__GOAL__. Quote the whole listing verbatim.

---*---

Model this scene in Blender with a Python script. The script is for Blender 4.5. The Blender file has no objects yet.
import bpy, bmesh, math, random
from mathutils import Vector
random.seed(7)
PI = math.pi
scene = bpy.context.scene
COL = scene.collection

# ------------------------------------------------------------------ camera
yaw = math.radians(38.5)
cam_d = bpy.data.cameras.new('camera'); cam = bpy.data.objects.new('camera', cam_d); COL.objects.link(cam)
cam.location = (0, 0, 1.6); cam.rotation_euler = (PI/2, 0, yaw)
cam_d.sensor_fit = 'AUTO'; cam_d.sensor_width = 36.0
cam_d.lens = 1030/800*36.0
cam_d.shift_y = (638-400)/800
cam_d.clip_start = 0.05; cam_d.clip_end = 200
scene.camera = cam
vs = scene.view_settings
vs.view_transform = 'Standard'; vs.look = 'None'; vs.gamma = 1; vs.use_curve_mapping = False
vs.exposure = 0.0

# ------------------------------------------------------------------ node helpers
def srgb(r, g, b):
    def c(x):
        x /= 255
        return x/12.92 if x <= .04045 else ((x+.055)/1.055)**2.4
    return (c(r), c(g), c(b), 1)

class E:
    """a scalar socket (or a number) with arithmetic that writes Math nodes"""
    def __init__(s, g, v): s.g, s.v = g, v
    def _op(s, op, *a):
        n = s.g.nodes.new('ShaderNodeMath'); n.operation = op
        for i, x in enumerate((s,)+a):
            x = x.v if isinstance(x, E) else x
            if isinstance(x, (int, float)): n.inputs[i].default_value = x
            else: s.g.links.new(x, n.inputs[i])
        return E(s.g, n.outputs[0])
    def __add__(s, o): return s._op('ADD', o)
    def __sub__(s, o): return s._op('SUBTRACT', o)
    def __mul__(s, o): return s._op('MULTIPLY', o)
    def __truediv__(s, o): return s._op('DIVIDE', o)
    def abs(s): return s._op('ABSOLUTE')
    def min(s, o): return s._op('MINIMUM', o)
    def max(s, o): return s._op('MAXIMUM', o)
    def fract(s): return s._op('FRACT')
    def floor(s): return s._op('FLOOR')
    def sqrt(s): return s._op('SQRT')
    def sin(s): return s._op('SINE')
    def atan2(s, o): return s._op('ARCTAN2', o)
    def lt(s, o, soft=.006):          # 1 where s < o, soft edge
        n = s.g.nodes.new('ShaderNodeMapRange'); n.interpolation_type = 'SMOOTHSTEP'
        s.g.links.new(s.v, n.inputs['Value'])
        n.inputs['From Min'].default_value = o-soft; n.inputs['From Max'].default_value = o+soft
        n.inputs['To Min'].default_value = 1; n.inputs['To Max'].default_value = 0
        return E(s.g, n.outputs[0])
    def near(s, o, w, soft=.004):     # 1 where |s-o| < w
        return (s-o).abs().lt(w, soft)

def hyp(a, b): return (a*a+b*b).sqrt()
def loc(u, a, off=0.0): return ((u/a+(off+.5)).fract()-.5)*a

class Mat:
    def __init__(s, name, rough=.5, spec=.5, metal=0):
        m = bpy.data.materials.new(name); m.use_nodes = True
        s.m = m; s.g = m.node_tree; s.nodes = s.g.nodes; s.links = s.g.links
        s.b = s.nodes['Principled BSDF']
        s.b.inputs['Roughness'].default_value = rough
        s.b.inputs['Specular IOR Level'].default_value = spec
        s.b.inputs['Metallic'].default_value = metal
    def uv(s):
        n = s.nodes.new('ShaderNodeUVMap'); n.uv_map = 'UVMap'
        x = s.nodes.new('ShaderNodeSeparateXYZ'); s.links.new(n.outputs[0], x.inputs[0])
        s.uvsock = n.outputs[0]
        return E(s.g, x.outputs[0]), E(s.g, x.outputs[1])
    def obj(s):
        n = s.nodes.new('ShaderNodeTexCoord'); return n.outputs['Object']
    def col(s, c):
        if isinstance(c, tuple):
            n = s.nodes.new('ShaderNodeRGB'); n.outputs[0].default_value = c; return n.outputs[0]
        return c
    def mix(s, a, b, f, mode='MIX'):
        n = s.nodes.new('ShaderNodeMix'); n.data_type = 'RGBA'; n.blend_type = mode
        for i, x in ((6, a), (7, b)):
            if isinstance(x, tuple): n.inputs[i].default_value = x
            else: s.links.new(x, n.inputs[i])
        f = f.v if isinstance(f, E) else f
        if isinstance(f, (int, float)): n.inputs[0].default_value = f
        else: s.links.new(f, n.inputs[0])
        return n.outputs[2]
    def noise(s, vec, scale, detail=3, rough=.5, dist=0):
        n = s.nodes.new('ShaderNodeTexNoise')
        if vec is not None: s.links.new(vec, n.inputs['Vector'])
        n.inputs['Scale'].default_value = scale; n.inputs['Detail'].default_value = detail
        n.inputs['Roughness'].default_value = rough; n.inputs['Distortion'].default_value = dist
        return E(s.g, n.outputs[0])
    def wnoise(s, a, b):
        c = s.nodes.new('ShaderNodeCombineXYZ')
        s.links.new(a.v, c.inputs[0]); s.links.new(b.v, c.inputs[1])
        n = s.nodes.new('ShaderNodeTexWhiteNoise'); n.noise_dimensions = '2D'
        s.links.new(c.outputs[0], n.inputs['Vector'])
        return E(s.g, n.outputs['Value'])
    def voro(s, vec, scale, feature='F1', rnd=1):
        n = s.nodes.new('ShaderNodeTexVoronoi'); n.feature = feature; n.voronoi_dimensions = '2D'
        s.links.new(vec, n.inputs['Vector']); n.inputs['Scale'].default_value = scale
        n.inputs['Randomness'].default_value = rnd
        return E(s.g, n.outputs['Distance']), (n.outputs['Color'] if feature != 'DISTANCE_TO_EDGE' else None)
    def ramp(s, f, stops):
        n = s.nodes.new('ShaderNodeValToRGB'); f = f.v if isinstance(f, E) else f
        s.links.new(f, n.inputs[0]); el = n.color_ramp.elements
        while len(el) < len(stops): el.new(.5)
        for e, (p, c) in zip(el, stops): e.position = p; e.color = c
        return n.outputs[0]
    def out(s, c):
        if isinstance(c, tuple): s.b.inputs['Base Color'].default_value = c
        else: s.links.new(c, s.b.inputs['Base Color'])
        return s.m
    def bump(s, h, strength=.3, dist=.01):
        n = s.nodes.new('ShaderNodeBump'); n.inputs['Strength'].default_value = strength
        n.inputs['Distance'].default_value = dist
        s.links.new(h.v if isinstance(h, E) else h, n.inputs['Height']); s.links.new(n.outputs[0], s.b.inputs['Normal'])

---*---

__RESPONSE__.
Model this scene in Blender with a Python script. The script is for Blender 4.5. The Blender file has no objects yet.
import bpy, bmesh, math, random
from mathutils import Vector
random.seed(7)
PI = math.pi
scene = bpy.context.scene
COL = scene.collection

# ------------------------------------------------------------------ camera
yaw = math.radians(38.5)
cam_d = bpy.data.cameras.new('camera'); cam = bpy.data.objects.new('camera', cam_d); COL.objects.link(cam)
cam.location = (0, 0, 1.6); cam.rotation_euler = (PI/2, 0, yaw)
cam_d.sensor_fit = 'AUTO'; cam_d.sensor_width = 36.0
cam_d.lens = 1030/800*36.0
cam_d.shift_y = (638-400)/800
cam_d.clip_start = 0.05; cam_d.clip_end = 200
scene.camera = cam
vs = scene.view_settings
vs.view_transform = 'Standard'; vs.look = 'None'; vs.gamma = 1; vs.use_curve_mapping = False
vs.exposure = 0.0

# ------------------------------------------------------------------ node helpers
def srgb(r, g, b):
    def c(x):
        x /= 255
        return x/12.92 if x <= .04045 else ((x+.055)/1.055)**2.4
    return (c(r), c(g), c(b), 1)

class E:
    """a scalar socket (or a number) with arithmetic that writes Math nodes"""
    def __init__(s, g, v): s.g, s.v = g, v
    def _op(s, op, *a):
        n = s.g.nodes.new('ShaderNodeMath'); n.operation = op
        for i, x in enumerate((s,)+a):
            x = x.v if isinstance(x, E) else x
            if isinstance(x, (int, float)): n.inputs[i].default_value = x
            else: s.g.links.new(x, n.inputs[i])
        return E(s.g, n.outputs[0])
    def __add__(s, o): return s._op('ADD', o)
    def __sub__(s, o): return s._op('SUBTRACT', o)
    def __mul__(s, o): return s._op('MULTIPLY', o)
    def __truediv__(s, o): return s._op('DIVIDE', o)
    def abs(s): return s._op('ABSOLUTE')
    def min(s, o): return s._op('MINIMUM', o)
    def max(s, o): return s._op('MAXIMUM', o)
    def fract(s): return s._op('FRACT')
    def floor(s): return s._op('FLOOR')
    def sqrt(s): return s._op('SQRT')
    def sin(s): return s._op('SINE')
    def atan2(s, o): return s._op('ARCTAN2', o)
    def lt(s, o, soft=.006):          # 1 where s < o, soft edge
        n = s.g.nodes.new('ShaderNodeMapRange'); n.interpolation_type = 'SMOOTHSTEP'
        s.g.links.new(s.v, n.inputs['Value'])
        n.inputs['From Min'].default_value = o-soft; n.inputs['From Max'].default_value = o+soft
        n.inputs['To Min'].default_value = 1; n.inputs['To Max'].default_value = 0
        return E(s.g, n.outputs[0])
    def near(s, o, w, soft=.004):     # 1 where |s-o| < w
        return (s-o).abs().lt(w, soft)

def hyp(a, b): return (a*a+b*b).sqrt()
def loc(u, a, off=0.0): return ((u/a+(off+.5)).fract()-.5)*a

class Mat:
    def __init__(s, name, rough=.5, spec=.5, metal=0):
        m = bpy.data.materials.new(name); m.use_nodes = True
        s.m = m; s.g = m.node_tree; s.nodes = s.g.nodes; s.links = s.g.links
        s.b = s.nodes['Principled BSDF']
        s.b.inputs['Roughness'].default_value = rough
        s.b.inputs['Specular IOR Level'].default_value = spec
        s.b.inputs['Metallic'].default_value = metal
    def uv(s):
        n = s.nodes.new('ShaderNodeUVMap'); n.uv_map = 'UVMap'
        x = s.nodes.new('ShaderNodeSeparateXYZ'); s.links.new(n.outputs[0], x.inputs[0])
        s.uvsock = n.outputs[0]
        return E(s.g, x.outputs[0]), E(s.g, x.outputs[1])
    def obj(s):
        n = s.nodes.new('ShaderNodeTexCoord'); return n.outputs['Object']
    def col(s, c):
        if isinstance(c, tuple):
            n = s.nodes.new('ShaderNodeRGB'); n.outputs[0].default_value = c; return n.outputs[0]
        return c
    def mix(s, a, b, f, mode='MIX'):
        n = s.nodes.new('ShaderNodeMix'); n.data_type = 'RGBA'; n.blend_type = mode
        for i, x in ((6, a), (7, b)):
            if isinstance(x, tuple): n.inputs[i].default_value = x
            else: s.links.new(x, n.inputs[i])
        f = f.v if isinstance(f, E) else f
        if isinstance(f, (int, float)): n.inputs[0].default_value = f
        else: s.links.new(f, n.inputs[0])
        return n.outputs[2]
    def noise(s, vec, scale, detail=3, rough=.5, dist=0):
        n = s.nodes.new('ShaderNodeTexNoise')
        if vec is not None: s.links.new(vec, n.inputs['Vector'])
        n.inputs['Scale'].default_value = scale; n.inputs['Detail'].default_value = detail
        n.inputs['Roughness'].default_value = rough; n.inputs['Distortion'].default_value = dist
        return E(s.g, n.outputs[0])
    def wnoise(s, a, b):
        c = s.nodes.new('ShaderNodeCombineXYZ')
        s.links.new(a.v, c.inputs[0]); s.links.new(b.v, c.inputs[1])
        n = s.nodes.new('ShaderNodeTexWhiteNoise'); n.noise_dimensions = '2D'
        s.links.new(c.outputs[0], n.inputs['Vector'])
        return E(s.g, n.outputs['Value'])
    def voro(s, vec, scale, feature='F1', rnd=1):
        n = s.nodes.new('ShaderNodeTexVoronoi'); n.feature = feature; n.voronoi_dimensions = '2D'
        s.links.new(vec, n.inputs['Vector']); n.inputs['Scale'].default_value = scale
        n.inputs['Randomness'].default_value = rnd
        return E(s.g, n.outputs['Distance']), (n.outputs['Color'] if feature != 'DISTANCE_TO_EDGE' else None)
    def ramp(s, f, stops):
        n = s.nodes.new('ShaderNodeValToRGB'); f = f.v if isinstance(f, E) else f
        s.links.new(f, n.inputs[0]); el = n.color_ramp.elements
        while len(el) < len(stops): el.new(.5)
        for e, (p, c) in zip(el, stops): e.position = p; e.color = c
        return n.outputs[0]
    def out(s, c):
        if isinstance(c, tuple): s.b.inputs['Base Color'].default_value = c
        else: s.links.new(c, s.b.inputs['Base Color'])
        return s.m
    def bump(s, h, strength=.3, dist=.01):
        n = s.nodes.new('ShaderNodeBump'); n.inputs['Strength'].default_value = strength
        n.inputs['Distance'].default_value = dist
        s.links.new(h.v if isinstance(h, E) else h, n.inputs['Height']); s.links.new(n.outputs[0], s.b.inputs['Normal'])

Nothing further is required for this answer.